-- WHAT YOU WILL DO --
Check each line of the listing for the string "scene", then state how many lines have it. Only the number is wanted.

-- GIVEN DATA --
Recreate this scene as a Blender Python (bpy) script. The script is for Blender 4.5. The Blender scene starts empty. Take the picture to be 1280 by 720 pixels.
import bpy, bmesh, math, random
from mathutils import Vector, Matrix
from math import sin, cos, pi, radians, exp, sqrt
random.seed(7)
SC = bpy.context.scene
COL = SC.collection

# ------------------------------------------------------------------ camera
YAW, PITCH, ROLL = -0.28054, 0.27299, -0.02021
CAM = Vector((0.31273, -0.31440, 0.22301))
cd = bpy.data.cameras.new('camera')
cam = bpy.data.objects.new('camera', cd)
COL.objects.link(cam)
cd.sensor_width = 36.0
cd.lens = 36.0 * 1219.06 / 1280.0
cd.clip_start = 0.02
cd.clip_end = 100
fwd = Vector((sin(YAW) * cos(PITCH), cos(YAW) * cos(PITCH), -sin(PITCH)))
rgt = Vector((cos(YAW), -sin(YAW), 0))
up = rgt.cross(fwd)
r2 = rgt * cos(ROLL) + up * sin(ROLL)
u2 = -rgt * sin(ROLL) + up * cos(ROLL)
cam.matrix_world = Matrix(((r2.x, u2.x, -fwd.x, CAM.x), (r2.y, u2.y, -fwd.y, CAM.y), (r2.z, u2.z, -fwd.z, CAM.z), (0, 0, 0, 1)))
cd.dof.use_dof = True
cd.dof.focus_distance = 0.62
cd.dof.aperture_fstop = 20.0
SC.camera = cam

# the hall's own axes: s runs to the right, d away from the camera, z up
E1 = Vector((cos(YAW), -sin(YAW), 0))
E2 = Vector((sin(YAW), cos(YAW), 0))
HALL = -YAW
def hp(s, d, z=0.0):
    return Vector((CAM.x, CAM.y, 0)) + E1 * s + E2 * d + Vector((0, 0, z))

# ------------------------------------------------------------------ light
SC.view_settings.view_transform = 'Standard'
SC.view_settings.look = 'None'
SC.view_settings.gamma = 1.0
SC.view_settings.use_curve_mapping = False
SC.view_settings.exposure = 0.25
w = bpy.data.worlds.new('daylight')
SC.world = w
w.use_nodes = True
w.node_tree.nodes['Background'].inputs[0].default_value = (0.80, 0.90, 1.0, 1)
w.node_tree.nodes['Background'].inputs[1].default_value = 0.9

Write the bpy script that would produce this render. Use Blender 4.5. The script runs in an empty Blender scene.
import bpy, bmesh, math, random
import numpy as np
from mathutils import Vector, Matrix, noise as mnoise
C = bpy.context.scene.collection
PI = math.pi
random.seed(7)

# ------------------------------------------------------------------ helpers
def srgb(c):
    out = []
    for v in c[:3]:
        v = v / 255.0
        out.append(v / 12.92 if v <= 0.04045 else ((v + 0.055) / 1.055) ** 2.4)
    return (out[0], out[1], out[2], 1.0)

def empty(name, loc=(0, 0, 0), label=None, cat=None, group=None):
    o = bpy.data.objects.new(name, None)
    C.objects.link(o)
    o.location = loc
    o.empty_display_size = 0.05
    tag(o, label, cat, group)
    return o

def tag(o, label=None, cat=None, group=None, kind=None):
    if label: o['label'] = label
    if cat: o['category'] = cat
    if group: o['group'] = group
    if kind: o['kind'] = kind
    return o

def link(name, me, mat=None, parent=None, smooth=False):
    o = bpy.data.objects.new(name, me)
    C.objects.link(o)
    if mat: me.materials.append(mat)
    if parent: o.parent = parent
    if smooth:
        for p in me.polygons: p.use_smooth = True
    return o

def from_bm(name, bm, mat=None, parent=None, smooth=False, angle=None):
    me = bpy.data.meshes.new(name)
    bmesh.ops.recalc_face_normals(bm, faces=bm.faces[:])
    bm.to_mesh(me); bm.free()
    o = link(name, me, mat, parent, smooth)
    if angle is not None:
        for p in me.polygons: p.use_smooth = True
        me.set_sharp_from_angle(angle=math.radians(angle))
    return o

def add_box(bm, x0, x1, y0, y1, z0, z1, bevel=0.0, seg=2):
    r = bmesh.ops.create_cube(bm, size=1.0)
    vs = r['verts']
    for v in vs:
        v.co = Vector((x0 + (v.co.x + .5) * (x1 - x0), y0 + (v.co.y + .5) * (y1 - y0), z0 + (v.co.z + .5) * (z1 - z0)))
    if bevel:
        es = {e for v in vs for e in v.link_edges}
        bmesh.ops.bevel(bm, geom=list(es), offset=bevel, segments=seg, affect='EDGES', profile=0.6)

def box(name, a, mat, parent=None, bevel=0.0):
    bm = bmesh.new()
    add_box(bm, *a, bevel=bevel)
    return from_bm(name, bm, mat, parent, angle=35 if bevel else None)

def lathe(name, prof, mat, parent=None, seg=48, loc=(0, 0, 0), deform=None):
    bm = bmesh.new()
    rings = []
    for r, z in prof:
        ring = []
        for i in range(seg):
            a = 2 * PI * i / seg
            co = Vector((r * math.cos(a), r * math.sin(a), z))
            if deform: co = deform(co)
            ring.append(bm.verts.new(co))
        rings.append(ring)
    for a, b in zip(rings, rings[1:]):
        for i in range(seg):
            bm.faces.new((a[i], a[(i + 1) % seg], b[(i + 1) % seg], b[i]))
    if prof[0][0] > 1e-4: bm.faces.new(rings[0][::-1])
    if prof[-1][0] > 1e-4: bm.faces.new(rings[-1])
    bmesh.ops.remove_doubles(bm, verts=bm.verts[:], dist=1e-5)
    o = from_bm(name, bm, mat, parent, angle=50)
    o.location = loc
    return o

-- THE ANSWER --
4